Businesses urged to avoid overdependence on China

Jul 12th at 21:15
12-07-2014 21:15:19+07:00

Businesses urged to avoid overdependence on China

The value of Vietnam exports outpaced the GDP growth rate by threefold in the first six months of the year, jumping up 15% over last year’s same period to US$71 billion.

While these statistics bode well for booming economic prospects in the short-term, leading economists caution more market diversification in exports is needed to pave the way for sustainable economic growth in the long-term.

More specifically they say a more diversified national trade portfolio inclusive of high added value products is a prerequisite to long-term sustainability for the nation’s economy replacing the current overemphasis on low value exports.

Agriculture commodities have comprised over 30% of the nation’s total export turnover and this year is no exception. In the first half of the year, agricultural exports reached nearly US$15 billion, up nearly 13% over comparable period last year.

However, since May, as a consequence of developments in the East Sea, farm produce has showed signs of faltering, particularly in exports to the Chinese market.

Vietnam’s agriculture sector is highly dependent on Chinese exports, with rice and rubber combined exports accounting for 40% of total agriculture exports.

The dependence of Vietnamese agriculture is further compounded considering as the Chinese market consumes 80%-90% of Vietnamese watermelon, dragon fruit and lychee exports, leading economists say. Therefore they argue it is urgent for the sector to expand into new markets to reduce dependence on any particular market.

Pham Quoc Thai, a Vietnam National Vegetable, Fruit and Agricultural Product Corporation (Vegetexco) representative, says his company is tackling the issue head on by specifically targeting expanding into the Republic of Korea, Japan, the US markets with high value pineapples and frozen lychee products.

The flip side of being overly dependent on exports to any specific market is to be overly dependent on any particular market for imports, leading economists’ are quick to point out. Currently the Vietnamese garment and textile sector is overly dependent on raw material imports from China, they say.

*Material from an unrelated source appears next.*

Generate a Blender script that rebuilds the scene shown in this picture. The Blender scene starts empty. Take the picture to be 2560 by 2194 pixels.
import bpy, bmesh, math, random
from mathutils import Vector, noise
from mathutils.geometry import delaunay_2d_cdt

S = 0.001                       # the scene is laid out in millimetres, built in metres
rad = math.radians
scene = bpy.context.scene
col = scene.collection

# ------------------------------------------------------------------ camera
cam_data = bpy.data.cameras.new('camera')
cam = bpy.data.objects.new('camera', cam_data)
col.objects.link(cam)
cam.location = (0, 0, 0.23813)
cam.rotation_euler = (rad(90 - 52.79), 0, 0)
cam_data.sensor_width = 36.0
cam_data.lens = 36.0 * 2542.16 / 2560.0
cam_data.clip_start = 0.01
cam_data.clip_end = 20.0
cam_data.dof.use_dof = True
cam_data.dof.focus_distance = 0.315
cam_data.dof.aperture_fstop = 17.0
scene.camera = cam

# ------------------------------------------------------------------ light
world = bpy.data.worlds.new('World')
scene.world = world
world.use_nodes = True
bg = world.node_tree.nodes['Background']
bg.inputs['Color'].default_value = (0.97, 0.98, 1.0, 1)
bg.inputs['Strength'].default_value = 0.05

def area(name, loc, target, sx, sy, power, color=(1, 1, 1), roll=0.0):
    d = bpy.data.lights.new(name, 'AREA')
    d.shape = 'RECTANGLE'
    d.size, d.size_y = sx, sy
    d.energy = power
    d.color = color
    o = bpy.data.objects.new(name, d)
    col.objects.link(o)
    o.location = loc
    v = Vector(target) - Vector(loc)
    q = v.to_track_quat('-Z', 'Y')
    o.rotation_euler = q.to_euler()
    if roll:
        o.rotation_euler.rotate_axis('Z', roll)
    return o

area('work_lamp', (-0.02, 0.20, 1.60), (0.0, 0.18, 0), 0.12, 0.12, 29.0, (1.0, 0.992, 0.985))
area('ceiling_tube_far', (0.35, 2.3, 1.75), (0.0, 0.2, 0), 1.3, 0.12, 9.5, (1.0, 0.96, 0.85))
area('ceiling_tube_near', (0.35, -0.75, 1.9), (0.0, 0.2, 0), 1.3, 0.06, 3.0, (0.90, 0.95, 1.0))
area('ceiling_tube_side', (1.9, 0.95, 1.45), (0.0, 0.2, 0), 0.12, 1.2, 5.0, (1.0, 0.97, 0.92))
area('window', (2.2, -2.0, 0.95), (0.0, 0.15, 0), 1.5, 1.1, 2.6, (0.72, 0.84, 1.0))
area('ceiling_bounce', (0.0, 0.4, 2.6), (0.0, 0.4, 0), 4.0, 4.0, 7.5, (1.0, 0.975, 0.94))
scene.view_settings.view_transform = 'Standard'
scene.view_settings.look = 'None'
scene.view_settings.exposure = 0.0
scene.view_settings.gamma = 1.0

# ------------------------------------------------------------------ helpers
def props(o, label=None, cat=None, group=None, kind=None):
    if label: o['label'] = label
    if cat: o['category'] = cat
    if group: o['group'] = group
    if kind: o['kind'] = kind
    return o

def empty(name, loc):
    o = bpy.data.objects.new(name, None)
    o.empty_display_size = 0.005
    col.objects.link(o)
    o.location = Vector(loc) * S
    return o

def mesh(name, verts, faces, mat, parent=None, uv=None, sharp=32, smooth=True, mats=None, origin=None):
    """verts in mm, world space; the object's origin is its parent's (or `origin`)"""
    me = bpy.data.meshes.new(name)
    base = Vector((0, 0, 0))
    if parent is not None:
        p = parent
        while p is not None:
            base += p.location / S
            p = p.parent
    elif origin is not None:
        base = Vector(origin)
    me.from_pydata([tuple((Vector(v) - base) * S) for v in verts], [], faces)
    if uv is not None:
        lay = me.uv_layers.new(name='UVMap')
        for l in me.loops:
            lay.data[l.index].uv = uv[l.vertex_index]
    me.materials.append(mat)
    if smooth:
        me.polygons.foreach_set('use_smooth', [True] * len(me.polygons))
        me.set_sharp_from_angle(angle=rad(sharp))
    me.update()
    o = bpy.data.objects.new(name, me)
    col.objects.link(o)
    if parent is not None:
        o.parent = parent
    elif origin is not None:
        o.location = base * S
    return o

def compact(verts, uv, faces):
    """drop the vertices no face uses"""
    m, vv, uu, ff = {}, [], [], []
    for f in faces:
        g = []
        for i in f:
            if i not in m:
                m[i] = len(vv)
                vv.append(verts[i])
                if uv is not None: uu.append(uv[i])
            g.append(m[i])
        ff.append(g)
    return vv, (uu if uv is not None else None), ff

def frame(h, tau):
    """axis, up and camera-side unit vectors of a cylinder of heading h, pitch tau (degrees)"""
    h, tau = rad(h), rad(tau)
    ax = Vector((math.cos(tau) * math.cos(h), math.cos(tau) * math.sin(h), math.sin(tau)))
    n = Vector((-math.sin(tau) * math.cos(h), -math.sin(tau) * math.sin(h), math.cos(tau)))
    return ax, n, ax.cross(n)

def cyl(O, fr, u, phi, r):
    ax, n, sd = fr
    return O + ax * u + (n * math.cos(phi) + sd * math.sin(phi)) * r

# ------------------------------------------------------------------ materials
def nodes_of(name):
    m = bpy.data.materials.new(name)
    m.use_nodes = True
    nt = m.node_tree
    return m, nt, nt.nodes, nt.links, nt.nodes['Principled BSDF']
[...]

As a prime example, they point to the Vietnam garment and textile sector – a spearhead export industry – that fetched over US$10 billion in export revenue in the first six months of the year. Vietnamese imports of goods and raw materials from China were US$20.4 billion during the period which they say is exorbitantly high and should be reduced.

Dong Binh Garment and Textile Joint Stock Company General Director Tran Van Khanh said that for his company the key issue is to localize materials and focus on increasing the added value of products. Khang added that his company migrated to a FOB (Free on Board) model aimed at utilising more domestic materials and purchasing cloth from Thailand and Singapore in lieu of China.

Economists say a coordinated national strategy to construct industrial zones and attract foreign investment to them aimed specifically at producing all raw materials for the garment and textile sector within the borders of the country is needed.

In recent times, the garment and textile sector has attracted many projects in the textile dyeing or support industries. Economic expert Le Dang Doanh said that local businesses need to produce high quality goods, reduce outsourcing activities for foreign businesses, develop trademarks and seek new outlets to improve localize rate and the added value for Vietnamese products.

According to the Ministry of Industry and Trade (MoIT), Vietnam's 13 products have earned a turnover from over US$1 billion in the reviewed period. Two commodities (telephones and garment and textile) surpassed the benchmark of US$20 billion. Another positive sign is that although local businesses made up a low proportion in total export turnover, these businesses’ growth rate has increased by 11.6% compared to previous periods.

In the context of the East Sea tensions, Minister of Industry and Trade Vu Huy Hoang affirmed that the government is speeding up the restructuring of goods and export markets and devising timely policies to support businesses.

In the current context, the government aims to expand new export and import markets to avoid dependence on one partner and strengthen the development of material zones to produce raw materials for manufacturing within the country.

Additionally, the government is committed to offering favourable policies for agricultural production, increase added value and export capability in a stable and sustainable manner, Hoang emphasised.

The MoIT in turn said that Vietnam is speeding up free trade agreements (FTAs) and Trans Pacific Partnership (TPP) Agreement negotiations with the European Union (EU).

The participation in these trade agreements will open up overseas markets, and provide a tremendous boost for advantageous goods such as garment and textile, footwear, and farm produce to penetrate in potential markets to ensure exports sustainably.